Mientras escuchaba esta experiencia del P. Alejandro, sus palabras hacían eco en mí y recordé vivencias similares. Creo que cualquier misionero experimenta cosas parecidas al estar en tierras extranjeras.
“¿Sabes, Nacho? –me dijo el P. Alejandro–. A veces se siente muy feo cuando uno comienza en Misiones a hablar otros idiomas desconocidos para compartir algo que es su fe, esforzarse mucho y que al final le digan: ‘¡Otra vez, Padre. Vuélvelo a leer!’”. El P. Alejandro pasaba la mano por su cabeza y, sonriendo como si reviviera la anécdota, continuó: “Y mis dificultades en esa ocasión eran confiar más en mis propias fuerzas, y no querer recordar que también Dios hace su parte. Cuando más deseaba que pasara el momento, alguien me dijo: ‘Vuélvelo a leer’. Y simplemente lo volví a leer; entonces volví a confiar en mí y, principalmente, en Él, que envía hombres como tú y como yo para compartir un mensaje especial. ¡Así todo cambia, todo es diferente!”.

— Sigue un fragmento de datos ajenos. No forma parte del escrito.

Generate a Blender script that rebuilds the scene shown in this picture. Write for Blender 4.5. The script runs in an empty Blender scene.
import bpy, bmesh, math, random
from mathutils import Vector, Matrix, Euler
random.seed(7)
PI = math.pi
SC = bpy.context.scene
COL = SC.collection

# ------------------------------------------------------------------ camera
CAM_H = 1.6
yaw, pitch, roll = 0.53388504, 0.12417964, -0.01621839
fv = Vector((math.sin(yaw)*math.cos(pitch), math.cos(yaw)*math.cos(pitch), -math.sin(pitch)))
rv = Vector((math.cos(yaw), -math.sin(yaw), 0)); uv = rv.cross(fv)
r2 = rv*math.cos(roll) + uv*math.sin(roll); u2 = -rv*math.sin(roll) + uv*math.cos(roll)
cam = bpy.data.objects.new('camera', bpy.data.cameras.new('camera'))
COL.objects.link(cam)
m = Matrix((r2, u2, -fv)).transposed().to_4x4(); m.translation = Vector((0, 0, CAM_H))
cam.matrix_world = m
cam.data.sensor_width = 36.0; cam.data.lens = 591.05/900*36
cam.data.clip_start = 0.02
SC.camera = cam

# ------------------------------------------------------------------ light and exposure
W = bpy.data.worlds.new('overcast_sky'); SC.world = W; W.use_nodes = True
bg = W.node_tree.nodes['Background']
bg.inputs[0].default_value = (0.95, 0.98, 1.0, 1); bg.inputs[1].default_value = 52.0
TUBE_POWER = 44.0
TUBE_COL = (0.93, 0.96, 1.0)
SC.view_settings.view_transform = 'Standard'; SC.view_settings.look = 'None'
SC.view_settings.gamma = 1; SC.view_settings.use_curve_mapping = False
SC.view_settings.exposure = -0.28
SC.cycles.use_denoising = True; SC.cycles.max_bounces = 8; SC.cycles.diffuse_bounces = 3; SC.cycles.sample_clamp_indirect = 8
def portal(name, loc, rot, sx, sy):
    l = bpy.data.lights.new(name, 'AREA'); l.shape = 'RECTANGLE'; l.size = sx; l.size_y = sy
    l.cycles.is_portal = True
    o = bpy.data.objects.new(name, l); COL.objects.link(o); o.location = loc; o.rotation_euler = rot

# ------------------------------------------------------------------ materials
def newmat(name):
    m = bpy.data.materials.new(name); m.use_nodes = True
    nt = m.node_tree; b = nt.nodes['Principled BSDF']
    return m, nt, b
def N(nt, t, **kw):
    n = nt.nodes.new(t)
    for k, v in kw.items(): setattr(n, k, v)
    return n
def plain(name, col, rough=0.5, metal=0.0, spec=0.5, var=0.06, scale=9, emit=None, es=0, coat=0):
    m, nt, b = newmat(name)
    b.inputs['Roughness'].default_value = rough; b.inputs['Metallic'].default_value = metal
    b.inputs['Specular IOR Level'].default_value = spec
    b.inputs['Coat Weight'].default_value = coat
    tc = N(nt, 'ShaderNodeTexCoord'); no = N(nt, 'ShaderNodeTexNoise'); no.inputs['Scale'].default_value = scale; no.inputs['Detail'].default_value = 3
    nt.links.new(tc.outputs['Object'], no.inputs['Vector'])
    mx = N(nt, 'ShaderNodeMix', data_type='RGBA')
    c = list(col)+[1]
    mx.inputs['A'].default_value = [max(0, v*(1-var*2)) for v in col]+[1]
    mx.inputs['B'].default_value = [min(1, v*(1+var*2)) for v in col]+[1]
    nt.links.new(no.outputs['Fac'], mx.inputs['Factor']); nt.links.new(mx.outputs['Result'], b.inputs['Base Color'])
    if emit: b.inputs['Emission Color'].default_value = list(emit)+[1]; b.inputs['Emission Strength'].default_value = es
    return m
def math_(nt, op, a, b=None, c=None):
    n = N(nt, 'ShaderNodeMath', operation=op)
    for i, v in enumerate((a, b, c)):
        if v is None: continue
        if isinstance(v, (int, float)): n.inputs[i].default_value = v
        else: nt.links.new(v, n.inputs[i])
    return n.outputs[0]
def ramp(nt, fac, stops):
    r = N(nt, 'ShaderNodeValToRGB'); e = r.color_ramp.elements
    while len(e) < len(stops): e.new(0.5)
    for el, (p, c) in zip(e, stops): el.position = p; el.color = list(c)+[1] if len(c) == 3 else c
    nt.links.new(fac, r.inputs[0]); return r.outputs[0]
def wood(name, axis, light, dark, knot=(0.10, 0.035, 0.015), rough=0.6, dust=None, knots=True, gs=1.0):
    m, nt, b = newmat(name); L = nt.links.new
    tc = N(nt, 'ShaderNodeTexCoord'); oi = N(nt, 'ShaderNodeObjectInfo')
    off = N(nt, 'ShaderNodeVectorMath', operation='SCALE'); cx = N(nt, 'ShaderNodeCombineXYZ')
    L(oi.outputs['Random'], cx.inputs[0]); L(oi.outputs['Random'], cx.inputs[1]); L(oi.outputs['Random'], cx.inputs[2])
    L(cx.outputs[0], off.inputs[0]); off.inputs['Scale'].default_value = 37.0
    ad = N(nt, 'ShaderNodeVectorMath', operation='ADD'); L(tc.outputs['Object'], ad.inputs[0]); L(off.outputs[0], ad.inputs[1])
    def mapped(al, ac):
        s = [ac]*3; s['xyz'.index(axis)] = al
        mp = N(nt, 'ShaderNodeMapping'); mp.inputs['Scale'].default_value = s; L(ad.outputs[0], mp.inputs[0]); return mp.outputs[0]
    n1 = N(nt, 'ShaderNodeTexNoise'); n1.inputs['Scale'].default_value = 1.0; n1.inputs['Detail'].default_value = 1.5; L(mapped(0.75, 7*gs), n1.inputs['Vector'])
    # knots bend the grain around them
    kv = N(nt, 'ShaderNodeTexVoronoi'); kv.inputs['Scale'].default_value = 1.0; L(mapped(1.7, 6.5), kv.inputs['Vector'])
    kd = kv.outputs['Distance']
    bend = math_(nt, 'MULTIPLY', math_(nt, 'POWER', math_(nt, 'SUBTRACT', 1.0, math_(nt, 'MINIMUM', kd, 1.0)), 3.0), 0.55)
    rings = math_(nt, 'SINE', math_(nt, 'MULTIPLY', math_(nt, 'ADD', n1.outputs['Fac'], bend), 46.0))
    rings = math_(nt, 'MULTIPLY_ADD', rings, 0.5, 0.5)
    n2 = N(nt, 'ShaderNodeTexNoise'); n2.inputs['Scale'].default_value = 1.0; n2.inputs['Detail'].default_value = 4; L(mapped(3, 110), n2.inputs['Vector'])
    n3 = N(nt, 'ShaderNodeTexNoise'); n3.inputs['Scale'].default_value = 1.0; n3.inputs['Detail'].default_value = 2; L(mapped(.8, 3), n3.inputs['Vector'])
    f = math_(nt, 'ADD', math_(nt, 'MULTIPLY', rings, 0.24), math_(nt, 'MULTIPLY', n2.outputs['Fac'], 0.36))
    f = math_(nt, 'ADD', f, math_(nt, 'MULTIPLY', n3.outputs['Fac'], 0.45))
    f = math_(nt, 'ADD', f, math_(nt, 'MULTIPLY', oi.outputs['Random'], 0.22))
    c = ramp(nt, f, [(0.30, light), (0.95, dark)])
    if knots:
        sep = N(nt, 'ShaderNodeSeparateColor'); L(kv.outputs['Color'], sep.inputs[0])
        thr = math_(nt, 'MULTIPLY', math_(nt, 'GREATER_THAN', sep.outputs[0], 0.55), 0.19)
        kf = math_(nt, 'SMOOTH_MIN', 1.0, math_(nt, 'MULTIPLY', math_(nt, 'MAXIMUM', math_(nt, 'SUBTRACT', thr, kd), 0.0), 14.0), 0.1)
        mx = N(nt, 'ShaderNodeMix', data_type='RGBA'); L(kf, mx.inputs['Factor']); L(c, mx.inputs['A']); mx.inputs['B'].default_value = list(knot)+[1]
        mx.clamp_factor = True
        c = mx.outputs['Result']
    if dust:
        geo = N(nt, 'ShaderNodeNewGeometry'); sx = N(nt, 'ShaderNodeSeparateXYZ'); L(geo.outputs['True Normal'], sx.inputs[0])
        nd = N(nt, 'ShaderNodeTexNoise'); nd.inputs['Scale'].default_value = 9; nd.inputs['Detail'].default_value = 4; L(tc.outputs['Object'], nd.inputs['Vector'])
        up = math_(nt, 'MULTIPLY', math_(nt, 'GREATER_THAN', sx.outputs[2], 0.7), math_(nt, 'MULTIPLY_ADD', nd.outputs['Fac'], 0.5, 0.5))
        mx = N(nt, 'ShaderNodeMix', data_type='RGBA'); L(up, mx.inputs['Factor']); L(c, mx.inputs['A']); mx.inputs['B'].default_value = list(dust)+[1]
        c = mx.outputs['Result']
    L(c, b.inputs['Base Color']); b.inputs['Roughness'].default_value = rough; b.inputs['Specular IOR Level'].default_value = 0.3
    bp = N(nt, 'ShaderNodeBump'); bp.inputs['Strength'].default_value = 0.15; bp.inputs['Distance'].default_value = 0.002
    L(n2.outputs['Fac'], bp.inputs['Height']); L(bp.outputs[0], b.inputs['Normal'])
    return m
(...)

Queridos bienhechores, entre los misioneros, algunos más, algunos menos, unos de una forma y otros de otra, pero siempre todos somos tocados por vivencias como la que les acabo de contar del P. Alejandro. Espero que el Señor los bendiga y que, a su vez, éste relato también les hable de la maravilla de nuestras capacidades humanas y la importancia que tiene la presencia de Dios en todos aquellos propósitos y objetivos que por amor realizamos en la Misión que a cada quien nos encomienda.